> [EXERCISE]
Repeat exactly the lines running from the line that contains "were 1067x1600 pixels." to the line that contains "return (np.array(G(430, py)[:2])"; include both ends and add nothing.

> [DATA TO PROCESS]
_ _ _ _ _ _ _

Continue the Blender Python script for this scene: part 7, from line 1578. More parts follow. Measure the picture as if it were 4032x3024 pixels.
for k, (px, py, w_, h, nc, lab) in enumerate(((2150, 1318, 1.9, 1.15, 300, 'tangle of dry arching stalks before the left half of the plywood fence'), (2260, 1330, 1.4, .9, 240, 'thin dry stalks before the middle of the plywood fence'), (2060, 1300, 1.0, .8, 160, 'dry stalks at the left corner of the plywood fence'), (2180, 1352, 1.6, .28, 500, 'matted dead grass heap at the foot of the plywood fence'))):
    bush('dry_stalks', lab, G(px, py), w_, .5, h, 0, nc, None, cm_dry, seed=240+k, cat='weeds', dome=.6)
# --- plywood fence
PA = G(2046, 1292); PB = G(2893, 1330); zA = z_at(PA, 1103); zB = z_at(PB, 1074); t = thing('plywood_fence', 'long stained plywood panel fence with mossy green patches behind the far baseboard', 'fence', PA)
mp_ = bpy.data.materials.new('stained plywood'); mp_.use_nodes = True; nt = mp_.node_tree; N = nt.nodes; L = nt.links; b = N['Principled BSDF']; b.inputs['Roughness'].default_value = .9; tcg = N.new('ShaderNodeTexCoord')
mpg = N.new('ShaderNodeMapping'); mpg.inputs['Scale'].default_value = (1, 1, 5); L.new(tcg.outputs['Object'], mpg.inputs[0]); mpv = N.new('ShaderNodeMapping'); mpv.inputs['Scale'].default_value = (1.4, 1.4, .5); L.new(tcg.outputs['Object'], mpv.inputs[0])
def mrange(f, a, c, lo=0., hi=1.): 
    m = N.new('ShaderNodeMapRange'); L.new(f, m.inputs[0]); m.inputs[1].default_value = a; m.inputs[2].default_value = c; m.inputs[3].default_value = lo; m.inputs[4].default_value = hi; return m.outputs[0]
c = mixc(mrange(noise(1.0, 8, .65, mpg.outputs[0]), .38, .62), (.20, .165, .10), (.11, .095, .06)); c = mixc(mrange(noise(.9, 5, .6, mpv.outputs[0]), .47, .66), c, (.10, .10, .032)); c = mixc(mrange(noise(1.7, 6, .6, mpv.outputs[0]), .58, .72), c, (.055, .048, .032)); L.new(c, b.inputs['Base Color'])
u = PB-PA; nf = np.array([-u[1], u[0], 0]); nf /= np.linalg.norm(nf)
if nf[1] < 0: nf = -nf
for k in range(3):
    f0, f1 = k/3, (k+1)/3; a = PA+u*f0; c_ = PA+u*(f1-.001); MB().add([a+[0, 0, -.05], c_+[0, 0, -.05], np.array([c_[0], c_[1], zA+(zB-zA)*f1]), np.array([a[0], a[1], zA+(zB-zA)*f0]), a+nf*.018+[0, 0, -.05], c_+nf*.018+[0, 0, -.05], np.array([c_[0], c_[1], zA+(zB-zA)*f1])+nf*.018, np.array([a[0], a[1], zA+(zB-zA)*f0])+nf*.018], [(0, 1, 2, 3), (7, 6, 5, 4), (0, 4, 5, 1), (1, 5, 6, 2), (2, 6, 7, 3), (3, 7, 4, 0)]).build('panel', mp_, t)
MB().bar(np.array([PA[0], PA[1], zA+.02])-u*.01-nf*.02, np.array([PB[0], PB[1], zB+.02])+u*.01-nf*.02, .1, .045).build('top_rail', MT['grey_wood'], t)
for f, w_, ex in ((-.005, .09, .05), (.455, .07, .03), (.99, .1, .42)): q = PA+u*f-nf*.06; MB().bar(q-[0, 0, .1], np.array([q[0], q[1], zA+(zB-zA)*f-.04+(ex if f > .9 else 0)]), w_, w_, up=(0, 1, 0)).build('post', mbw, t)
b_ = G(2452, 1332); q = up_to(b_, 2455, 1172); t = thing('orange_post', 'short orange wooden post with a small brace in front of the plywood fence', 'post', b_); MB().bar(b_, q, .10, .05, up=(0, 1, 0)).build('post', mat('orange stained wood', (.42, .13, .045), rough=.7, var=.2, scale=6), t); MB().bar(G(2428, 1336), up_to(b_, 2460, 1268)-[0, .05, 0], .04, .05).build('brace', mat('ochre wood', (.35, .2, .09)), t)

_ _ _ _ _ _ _

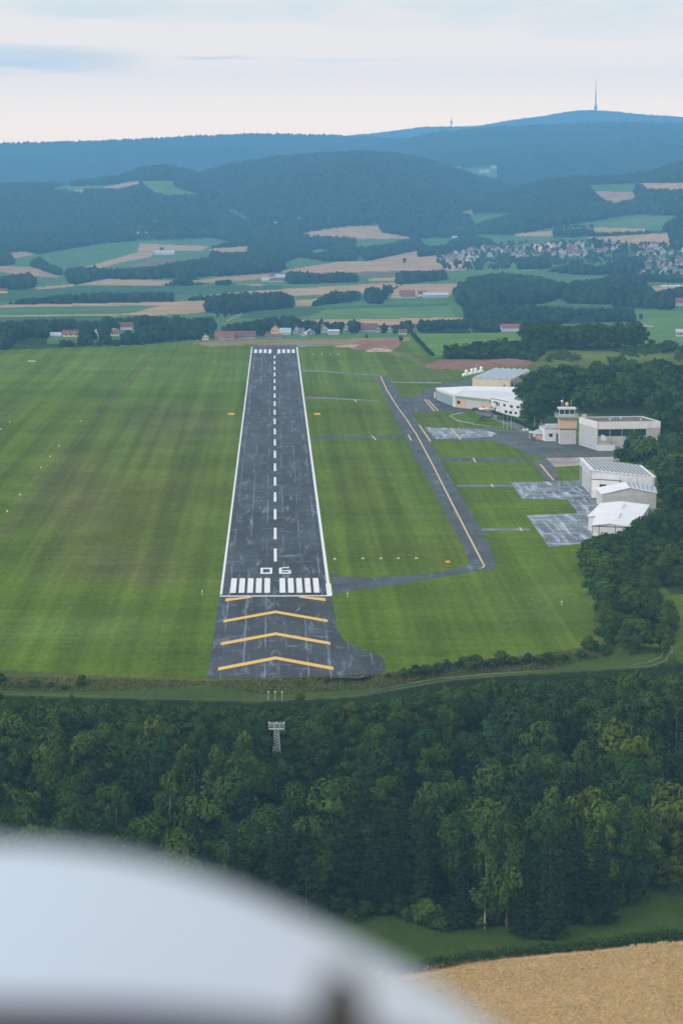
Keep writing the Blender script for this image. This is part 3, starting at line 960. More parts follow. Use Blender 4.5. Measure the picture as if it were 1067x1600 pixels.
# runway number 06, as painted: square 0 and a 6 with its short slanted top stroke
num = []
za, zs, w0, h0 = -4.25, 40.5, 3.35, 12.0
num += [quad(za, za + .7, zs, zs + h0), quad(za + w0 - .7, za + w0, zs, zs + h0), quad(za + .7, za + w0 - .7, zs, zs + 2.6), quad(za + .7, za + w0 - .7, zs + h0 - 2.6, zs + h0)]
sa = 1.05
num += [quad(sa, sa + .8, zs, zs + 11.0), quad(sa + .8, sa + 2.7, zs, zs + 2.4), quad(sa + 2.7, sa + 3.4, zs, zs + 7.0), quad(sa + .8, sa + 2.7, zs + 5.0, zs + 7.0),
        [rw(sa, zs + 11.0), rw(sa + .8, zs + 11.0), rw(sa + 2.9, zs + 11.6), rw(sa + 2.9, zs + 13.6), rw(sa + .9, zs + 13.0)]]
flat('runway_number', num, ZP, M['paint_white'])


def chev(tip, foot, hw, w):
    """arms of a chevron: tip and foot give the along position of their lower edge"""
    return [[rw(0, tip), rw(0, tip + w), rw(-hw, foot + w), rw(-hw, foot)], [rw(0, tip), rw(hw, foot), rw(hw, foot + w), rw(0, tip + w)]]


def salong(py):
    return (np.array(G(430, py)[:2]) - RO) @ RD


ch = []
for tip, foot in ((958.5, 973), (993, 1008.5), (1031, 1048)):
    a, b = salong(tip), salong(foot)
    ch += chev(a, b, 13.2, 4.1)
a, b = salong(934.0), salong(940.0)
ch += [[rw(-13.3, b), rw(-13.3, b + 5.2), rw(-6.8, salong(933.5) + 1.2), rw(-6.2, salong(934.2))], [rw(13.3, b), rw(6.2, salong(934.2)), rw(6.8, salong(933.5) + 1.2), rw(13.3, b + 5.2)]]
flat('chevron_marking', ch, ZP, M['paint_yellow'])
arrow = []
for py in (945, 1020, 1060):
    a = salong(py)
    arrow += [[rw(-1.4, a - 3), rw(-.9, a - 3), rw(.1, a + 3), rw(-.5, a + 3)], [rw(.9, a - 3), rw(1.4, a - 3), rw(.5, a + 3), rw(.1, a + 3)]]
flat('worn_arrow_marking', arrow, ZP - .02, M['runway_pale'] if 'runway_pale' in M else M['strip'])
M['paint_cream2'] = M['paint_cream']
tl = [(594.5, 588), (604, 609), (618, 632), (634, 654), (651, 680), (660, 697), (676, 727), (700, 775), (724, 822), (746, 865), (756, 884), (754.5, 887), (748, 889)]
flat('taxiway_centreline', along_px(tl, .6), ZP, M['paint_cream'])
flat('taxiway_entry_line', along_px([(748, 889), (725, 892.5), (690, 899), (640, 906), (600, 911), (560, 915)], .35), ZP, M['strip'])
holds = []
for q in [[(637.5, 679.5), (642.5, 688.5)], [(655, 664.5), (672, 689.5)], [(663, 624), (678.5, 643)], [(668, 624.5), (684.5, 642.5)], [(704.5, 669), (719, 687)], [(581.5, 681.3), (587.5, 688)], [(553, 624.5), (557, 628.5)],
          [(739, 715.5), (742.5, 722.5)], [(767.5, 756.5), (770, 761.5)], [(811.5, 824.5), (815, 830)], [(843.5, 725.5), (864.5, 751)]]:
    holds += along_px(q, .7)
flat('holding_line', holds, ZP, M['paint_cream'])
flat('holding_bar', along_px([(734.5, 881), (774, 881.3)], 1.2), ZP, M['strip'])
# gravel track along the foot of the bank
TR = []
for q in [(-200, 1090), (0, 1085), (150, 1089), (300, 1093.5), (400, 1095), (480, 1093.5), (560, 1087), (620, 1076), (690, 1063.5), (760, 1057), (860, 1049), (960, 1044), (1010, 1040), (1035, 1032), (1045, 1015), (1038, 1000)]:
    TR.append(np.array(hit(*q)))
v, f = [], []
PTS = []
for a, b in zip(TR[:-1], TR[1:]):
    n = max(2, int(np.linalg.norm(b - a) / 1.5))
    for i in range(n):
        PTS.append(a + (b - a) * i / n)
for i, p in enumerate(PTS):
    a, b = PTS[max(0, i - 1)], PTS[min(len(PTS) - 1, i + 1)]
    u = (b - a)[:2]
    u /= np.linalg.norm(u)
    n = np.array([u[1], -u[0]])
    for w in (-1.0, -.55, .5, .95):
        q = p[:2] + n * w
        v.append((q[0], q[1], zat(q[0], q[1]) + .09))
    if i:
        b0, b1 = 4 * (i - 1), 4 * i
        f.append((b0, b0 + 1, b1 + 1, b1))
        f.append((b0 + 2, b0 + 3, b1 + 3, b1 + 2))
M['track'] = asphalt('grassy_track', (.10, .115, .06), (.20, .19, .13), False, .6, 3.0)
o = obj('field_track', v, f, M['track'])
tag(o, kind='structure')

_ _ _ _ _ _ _

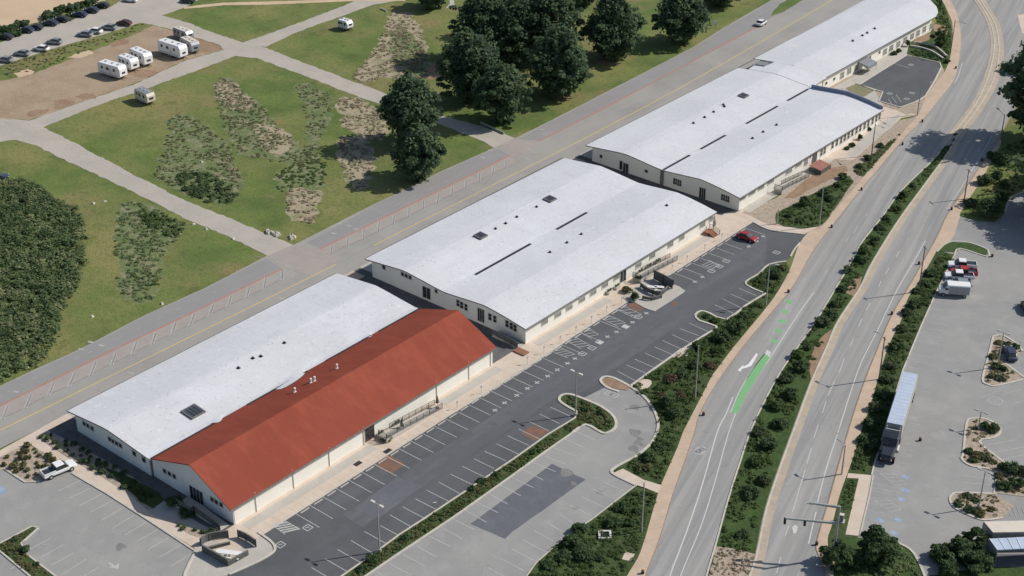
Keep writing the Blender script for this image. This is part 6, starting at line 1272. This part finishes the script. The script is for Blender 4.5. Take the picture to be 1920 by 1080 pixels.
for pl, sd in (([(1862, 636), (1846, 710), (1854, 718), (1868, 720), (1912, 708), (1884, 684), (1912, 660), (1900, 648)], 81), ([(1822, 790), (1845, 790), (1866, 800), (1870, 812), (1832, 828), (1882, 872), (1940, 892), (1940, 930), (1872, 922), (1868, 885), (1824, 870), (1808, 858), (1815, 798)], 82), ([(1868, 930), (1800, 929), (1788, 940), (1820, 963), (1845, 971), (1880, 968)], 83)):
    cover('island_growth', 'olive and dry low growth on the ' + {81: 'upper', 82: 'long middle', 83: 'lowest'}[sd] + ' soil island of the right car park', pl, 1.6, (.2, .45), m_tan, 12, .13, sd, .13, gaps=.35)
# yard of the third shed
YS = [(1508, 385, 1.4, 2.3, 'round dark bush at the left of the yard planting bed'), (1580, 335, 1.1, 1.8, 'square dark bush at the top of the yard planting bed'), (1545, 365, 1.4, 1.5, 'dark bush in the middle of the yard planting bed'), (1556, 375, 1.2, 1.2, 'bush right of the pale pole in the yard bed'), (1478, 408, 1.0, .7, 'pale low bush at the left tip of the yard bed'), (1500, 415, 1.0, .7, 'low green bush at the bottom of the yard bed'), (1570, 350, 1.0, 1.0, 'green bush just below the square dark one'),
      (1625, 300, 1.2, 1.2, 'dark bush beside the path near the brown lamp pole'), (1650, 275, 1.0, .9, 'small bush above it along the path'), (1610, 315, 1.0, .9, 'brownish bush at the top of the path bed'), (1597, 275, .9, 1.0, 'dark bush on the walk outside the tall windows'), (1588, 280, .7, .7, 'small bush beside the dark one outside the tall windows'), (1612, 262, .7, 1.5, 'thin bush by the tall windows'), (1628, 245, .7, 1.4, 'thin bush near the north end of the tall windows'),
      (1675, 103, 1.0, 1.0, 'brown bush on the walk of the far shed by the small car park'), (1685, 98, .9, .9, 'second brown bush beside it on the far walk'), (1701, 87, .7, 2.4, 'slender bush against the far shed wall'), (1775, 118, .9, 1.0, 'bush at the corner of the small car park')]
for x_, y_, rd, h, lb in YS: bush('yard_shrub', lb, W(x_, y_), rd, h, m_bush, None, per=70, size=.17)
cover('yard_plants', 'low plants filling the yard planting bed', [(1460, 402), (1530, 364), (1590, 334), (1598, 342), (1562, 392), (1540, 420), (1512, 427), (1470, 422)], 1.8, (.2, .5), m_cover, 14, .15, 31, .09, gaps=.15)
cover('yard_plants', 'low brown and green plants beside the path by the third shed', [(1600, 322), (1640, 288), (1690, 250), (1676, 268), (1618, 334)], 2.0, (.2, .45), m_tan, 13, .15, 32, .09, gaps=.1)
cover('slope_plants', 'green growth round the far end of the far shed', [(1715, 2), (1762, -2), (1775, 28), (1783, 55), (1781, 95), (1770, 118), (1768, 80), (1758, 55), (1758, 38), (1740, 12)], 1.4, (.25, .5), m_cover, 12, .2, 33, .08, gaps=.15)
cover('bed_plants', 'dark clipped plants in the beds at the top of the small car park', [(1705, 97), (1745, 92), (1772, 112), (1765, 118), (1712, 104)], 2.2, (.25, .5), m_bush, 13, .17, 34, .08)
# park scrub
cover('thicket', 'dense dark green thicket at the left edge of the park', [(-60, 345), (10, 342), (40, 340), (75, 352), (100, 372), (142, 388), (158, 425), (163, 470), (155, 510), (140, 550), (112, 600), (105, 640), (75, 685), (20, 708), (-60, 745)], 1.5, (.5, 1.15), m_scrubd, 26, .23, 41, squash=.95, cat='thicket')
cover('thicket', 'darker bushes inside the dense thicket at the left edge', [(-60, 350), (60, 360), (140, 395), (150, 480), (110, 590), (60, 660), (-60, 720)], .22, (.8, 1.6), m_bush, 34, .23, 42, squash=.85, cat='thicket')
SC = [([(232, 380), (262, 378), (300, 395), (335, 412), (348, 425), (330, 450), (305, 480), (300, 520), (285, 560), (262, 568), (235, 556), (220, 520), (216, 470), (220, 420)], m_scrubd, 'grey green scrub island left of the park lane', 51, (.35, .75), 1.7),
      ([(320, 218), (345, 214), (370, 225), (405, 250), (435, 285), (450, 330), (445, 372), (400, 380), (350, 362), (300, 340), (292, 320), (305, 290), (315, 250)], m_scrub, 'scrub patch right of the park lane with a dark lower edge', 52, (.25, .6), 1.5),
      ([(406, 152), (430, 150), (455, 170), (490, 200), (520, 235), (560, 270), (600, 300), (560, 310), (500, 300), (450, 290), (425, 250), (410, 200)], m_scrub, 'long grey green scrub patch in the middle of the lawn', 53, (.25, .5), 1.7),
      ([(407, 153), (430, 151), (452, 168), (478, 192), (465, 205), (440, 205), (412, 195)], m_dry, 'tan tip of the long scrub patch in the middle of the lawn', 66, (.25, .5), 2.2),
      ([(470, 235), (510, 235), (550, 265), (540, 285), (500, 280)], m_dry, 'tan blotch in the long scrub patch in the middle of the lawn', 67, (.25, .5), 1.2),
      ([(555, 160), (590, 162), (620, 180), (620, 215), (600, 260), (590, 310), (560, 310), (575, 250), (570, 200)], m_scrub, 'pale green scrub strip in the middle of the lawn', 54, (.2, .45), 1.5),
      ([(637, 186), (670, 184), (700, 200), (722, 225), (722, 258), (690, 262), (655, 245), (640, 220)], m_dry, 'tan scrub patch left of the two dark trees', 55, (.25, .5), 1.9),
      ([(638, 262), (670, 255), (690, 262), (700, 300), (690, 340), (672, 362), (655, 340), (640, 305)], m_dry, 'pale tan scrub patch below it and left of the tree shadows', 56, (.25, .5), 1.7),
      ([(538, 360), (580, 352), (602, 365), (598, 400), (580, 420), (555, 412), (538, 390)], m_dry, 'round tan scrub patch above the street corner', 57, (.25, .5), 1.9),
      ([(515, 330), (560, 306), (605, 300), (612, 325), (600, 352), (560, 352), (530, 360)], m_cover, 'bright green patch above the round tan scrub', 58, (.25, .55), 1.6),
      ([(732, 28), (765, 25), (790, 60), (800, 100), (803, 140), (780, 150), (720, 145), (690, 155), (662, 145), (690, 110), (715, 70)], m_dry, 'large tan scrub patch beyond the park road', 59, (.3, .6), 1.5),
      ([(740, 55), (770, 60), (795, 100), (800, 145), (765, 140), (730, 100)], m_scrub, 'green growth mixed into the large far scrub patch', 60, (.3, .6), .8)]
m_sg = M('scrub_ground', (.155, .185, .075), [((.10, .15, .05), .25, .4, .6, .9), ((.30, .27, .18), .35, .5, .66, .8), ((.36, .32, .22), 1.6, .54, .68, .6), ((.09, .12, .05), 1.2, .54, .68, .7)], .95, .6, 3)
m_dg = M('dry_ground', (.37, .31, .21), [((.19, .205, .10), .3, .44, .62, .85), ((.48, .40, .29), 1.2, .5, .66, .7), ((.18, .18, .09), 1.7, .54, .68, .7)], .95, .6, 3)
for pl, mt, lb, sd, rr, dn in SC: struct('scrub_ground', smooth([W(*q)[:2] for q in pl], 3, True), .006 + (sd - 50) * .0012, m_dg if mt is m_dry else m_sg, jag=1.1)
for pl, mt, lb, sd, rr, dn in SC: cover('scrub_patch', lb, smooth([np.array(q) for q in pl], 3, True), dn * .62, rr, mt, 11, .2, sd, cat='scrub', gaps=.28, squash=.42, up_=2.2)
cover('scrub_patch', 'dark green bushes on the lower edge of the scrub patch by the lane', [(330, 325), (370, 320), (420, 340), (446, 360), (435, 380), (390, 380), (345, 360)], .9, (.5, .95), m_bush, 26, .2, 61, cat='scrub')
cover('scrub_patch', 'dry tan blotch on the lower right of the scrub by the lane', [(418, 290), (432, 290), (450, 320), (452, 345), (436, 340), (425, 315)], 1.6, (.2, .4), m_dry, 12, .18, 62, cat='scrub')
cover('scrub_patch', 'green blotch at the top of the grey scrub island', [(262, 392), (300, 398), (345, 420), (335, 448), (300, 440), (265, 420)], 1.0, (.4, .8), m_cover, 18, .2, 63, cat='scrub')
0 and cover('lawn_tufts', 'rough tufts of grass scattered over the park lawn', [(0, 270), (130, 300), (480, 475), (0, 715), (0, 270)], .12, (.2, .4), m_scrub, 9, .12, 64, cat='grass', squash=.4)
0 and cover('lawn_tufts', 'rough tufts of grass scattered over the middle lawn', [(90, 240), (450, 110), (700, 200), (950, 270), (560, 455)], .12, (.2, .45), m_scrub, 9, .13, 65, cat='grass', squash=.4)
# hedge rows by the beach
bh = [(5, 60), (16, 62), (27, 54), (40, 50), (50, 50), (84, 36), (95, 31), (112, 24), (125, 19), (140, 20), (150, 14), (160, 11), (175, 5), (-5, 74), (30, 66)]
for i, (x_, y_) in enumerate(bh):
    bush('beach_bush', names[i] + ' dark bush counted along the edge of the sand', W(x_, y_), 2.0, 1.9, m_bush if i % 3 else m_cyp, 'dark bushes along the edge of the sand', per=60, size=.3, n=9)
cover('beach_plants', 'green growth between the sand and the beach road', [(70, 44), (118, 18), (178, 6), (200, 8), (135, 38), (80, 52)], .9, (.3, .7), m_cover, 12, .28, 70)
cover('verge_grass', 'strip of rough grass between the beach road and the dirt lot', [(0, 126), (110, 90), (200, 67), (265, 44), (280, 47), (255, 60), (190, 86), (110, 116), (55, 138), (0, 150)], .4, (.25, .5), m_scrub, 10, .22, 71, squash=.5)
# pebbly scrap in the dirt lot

_ _ _ _ _ _ _

> [SOLUTION TO THE EXERCISE]
Keep writing the Blender script for this image. This is part 3, starting at line 960. More parts follow. Use Blender 4.5. Measure the picture as if it were 1067x1600 pixels.
# runway number 06, as painted: square 0 and a 6 with its short slanted top stroke
num = []
za, zs, w0, h0 = -4.25, 40.5, 3.35, 12.0
num += [quad(za, za + .7, zs, zs + h0), quad(za + w0 - .7, za + w0, zs, zs + h0), quad(za + .7, za + w0 - .7, zs, zs + 2.6), quad(za + .7, za + w0 - .7, zs + h0 - 2.6, zs + h0)]
sa = 1.05
num += [quad(sa, sa + .8, zs, zs + 11.0), quad(sa + .8, sa + 2.7, zs, zs + 2.4), quad(sa + 2.7, sa + 3.4, zs, zs + 7.0), quad(sa + .8, sa + 2.7, zs + 5.0, zs + 7.0),
        [rw(sa, zs + 11.0), rw(sa + .8, zs + 11.0), rw(sa + 2.9, zs + 11.6), rw(sa + 2.9, zs + 13.6), rw(sa + .9, zs + 13.0)]]
flat('runway_number', num, ZP, M['paint_white'])


def chev(tip, foot, hw, w):
    """arms of a chevron: tip and foot give the along position of their lower edge"""
    return [[rw(0, tip), rw(0, tip + w), rw(-hw, foot + w), rw(-hw, foot)], [rw(0, tip), rw(hw, foot), rw(hw, foot + w), rw(0, tip + w)]]


def salong(py):
    return (np.array(G(430, py)[:2]) - RO) @ RD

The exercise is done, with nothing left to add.